Monday, 24 October 2005
Alvarado F and Atria (Hotel Albuquerque at Old Town)
Sylvie Lorsolo, Texas Tech Univ., Lubbock, TX; and D. J. L. Schroeder
Handout
(1.5 MB)
Understanding the boundary layer of hurricanes at landfall has been one of the main interests of the Texas Tech University Hurricane Intercept team. For several years, the TTU team has deployed instrumented towers along the path of landfalling hurricanes in order to document their surface windfield structure. In addition, the mobile SMART-Radars were later used to complement the tower data and to allow for a more comprehensive depiction of the hurricane boundary layer (HBL) flow at landfall. The SMART-Radars, with a gate spacing up to 66.7 m, were an appropriate instrument to acquire high spatial resolution data of hurricane boundary layers.

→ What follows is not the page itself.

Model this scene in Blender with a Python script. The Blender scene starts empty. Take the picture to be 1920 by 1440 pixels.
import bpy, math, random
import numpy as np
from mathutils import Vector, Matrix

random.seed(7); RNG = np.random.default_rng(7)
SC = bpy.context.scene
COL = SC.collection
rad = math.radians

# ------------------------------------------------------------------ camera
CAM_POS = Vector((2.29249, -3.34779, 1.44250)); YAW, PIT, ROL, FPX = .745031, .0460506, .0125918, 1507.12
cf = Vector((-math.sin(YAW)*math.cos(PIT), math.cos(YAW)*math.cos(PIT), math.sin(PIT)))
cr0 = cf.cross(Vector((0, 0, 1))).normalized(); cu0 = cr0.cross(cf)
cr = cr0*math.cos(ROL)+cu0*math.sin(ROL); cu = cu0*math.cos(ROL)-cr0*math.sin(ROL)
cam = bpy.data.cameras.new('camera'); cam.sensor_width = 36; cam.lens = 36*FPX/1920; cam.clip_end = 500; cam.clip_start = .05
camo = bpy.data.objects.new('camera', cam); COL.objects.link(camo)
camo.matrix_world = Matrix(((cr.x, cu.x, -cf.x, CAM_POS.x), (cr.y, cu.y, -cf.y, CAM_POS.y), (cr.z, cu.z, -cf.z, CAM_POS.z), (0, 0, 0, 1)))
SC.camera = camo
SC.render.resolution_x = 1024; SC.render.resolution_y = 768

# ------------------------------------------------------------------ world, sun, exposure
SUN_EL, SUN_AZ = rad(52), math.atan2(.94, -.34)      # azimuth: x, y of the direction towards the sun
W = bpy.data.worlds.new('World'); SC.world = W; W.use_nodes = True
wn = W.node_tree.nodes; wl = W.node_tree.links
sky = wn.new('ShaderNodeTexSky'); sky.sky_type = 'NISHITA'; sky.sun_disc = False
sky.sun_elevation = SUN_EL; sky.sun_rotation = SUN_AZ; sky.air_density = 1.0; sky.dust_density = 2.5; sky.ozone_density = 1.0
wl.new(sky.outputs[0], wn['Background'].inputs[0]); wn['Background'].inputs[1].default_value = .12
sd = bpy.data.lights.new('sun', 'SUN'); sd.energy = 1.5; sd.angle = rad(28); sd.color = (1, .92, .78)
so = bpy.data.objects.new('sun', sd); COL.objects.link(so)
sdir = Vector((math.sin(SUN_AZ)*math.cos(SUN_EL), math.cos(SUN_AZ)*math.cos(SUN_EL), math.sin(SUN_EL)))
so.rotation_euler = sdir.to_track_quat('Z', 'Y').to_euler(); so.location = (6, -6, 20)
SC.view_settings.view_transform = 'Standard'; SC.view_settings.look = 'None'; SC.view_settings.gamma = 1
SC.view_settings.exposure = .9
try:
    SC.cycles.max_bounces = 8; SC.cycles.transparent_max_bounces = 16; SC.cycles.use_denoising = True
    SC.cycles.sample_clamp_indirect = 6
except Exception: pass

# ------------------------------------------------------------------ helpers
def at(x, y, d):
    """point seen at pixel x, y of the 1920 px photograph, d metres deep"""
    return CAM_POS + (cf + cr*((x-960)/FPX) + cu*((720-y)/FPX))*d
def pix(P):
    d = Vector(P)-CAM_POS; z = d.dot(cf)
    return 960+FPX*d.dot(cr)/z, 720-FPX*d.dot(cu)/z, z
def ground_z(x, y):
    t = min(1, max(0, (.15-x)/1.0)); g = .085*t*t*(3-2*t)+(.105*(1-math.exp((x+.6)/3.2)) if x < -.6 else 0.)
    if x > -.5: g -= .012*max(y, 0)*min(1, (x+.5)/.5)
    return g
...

SMART-Radar data have been collected during several recent hurricane seasons. One of the goals of the deployments was to acquire high-resolution data that would permit identification and analysis of small-scale features embedded in the HBL which are thought to be responsible for perturbations in the surface windfield. The radars were predominantly used in PPI mode. However, during the landfalls of Hurricane Isabel (2003) and Hurricane Frances (2004), RHI scanning strategies were added, so that the vertical extent of the boundary layer could be investigated. VAD processing was first performed on the PPI data. Then the results were incorporated into the RHI analysis. Small-scale linear features already identified in the PPI data were also identified in the RHI data after processing.